_EXERCISE REQUIREMENTS_
Skip every picture and transcribe the remaining material exactly.

_MATERIAL PROVIDED_
----
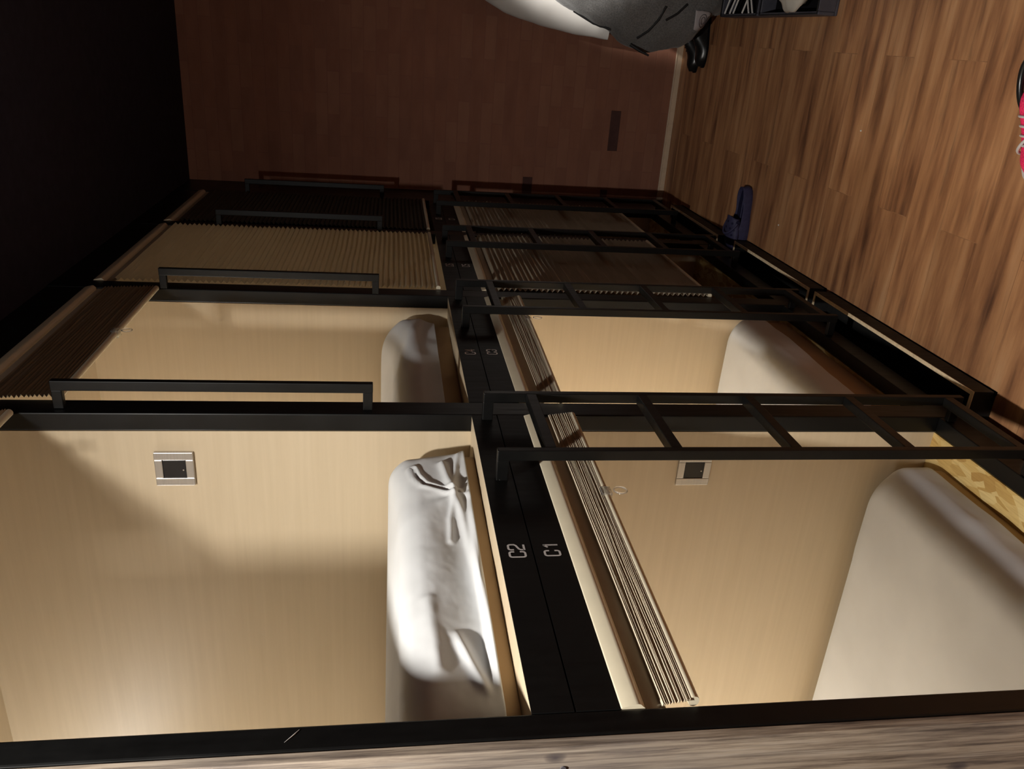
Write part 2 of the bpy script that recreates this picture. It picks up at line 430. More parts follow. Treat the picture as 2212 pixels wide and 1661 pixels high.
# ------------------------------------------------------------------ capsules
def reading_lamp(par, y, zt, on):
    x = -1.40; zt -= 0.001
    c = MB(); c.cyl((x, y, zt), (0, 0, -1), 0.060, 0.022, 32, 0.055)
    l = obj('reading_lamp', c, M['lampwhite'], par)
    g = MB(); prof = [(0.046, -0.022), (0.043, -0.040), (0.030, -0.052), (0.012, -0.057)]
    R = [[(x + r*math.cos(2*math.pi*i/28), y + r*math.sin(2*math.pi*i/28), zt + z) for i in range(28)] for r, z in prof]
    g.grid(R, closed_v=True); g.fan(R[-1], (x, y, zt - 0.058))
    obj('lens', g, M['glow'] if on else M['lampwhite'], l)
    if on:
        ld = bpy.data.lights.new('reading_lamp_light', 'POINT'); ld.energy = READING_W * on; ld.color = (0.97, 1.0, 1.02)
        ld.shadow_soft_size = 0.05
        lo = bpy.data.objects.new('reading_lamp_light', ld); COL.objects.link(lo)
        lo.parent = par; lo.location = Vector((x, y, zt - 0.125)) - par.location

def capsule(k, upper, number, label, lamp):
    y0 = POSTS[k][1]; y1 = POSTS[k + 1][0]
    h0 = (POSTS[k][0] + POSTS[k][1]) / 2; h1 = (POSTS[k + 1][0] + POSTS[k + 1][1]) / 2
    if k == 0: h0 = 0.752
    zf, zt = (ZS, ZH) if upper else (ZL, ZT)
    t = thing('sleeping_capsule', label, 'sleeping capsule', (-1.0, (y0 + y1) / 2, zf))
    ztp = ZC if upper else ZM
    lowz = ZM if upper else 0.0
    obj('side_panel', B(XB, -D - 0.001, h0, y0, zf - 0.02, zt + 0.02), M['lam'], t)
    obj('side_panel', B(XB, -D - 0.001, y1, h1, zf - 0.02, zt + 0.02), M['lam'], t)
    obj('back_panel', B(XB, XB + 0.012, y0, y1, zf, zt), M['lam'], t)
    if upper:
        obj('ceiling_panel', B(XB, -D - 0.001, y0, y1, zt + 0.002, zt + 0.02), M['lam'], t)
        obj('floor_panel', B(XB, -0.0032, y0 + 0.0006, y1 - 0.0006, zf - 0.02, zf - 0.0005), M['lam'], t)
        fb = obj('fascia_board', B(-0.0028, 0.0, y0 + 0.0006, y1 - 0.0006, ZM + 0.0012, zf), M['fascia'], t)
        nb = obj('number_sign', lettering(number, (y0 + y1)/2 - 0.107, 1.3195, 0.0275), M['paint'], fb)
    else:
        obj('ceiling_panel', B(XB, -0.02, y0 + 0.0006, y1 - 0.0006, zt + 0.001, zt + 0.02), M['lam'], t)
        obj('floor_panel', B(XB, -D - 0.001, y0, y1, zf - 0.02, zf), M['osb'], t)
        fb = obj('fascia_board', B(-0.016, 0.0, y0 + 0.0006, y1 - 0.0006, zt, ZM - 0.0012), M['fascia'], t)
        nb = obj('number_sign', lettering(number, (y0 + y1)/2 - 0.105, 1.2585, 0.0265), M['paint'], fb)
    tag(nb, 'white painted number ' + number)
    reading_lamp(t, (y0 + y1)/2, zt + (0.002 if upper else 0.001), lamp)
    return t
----
_TASK OUTPUT_
Write part 2 of the bpy script that recreates this picture. It picks up at line 430. More parts follow. Treat the picture as 2212 pixels wide and 1661 pixels high.
# ------------------------------------------------------------------ capsules
def reading_lamp(par, y, zt, on):
    x = -1.40; zt -= 0.001
    c = MB(); c.cyl((x, y, zt), (0, 0, -1), 0.060, 0.022, 32, 0.055)
    l = obj('reading_lamp', c, M['lampwhite'], par)
    g = MB(); prof = [(0.046, -0.022), (0.043, -0.040), (0.030, -0.052), (0.012, -0.057)]
    R = [[(x + r*math.cos(2*math.pi*i/28), y + r*math.sin(2*math.pi*i/28), zt + z) for i in range(28)] for r, z in prof]
    g.grid(R, closed_v=True); g.fan(R[-1], (x, y, zt - 0.058))
    obj('lens', g, M['glow'] if on else M['lampwhite'], l)
    if on:
        ld = bpy.data.lights.new('reading_lamp_light', 'POINT'); ld.energy = READING_W * on; ld.color = (0.97, 1.0, 1.02)
        ld.shadow_soft_size = 0.05
        lo = bpy.data.objects.new('reading_lamp_light', ld); COL.objects.link(lo)
        lo.parent = par; lo.location = Vector((x, y, zt - 0.125)) - par.location

def capsule(k, upper, number, label, lamp):
    y0 = POSTS[k][1]; y1 = POSTS[k + 1][0]
    h0 = (POSTS[k][0] + POSTS[k][1]) / 2; h1 = (POSTS[k + 1][0] + POSTS[k + 1][1]) / 2
    if k == 0: h0 = 0.752
    zf, zt = (ZS, ZH) if upper else (ZL, ZT)
    t = thing('sleeping_capsule', label, 'sleeping capsule', (-1.0, (y0 + y1) / 2, zf))
    ztp = ZC if upper else ZM
    lowz = ZM if upper else 0.0
    obj('side_panel', B(XB, -D - 0.001, h0, y0, zf - 0.02, zt + 0.02), M['lam'], t)
    obj('side_panel', B(XB, -D - 0.001, y1, h1, zf - 0.02, zt + 0.02), M['lam'], t)
    obj('back_panel', B(XB, XB + 0.012, y0, y1, zf, zt), M['lam'], t)
    if upper:
        obj('ceiling_panel', B(XB, -D - 0.001, y0, y1, zt + 0.002, zt + 0.02), M['lam'], t)
        obj('floor_panel', B(XB, -0.0032, y0 + 0.0006, y1 - 0.0006, zf - 0.02, zf - 0.0005), M['lam'], t)
        fb = obj('fascia_board', B(-0.0028, 0.0, y0 + 0.0006, y1 - 0.0006, ZM + 0.0012, zf), M['fascia'], t)
        nb = obj('number_sign', lettering(number, (y0 + y1)/2 - 0.107, 1.3195, 0.0275), M['paint'], fb)
    else:
        obj('ceiling_panel', B(XB, -0.02, y0 + 0.0006, y1 - 0.0006, zt + 0.001, zt + 0.02), M['lam'], t)
        obj('floor_panel', B(XB, -D - 0.001, y0, y1, zf - 0.02, zf), M['osb'], t)
        fb = obj('fascia_board', B(-0.016, 0.0, y0 + 0.0006, y1 - 0.0006, zt, ZM - 0.0012), M['fascia'], t)
        nb = obj('number_sign', lettering(number, (y0 + y1)/2 - 0.105, 1.2585, 0.0265), M['paint'], fb)
    tag(nb, 'white painted number ' + number)
    reading_lamp(t, (y0 + y1)/2, zt + (0.002 if upper else 0.001), lamp)
    return t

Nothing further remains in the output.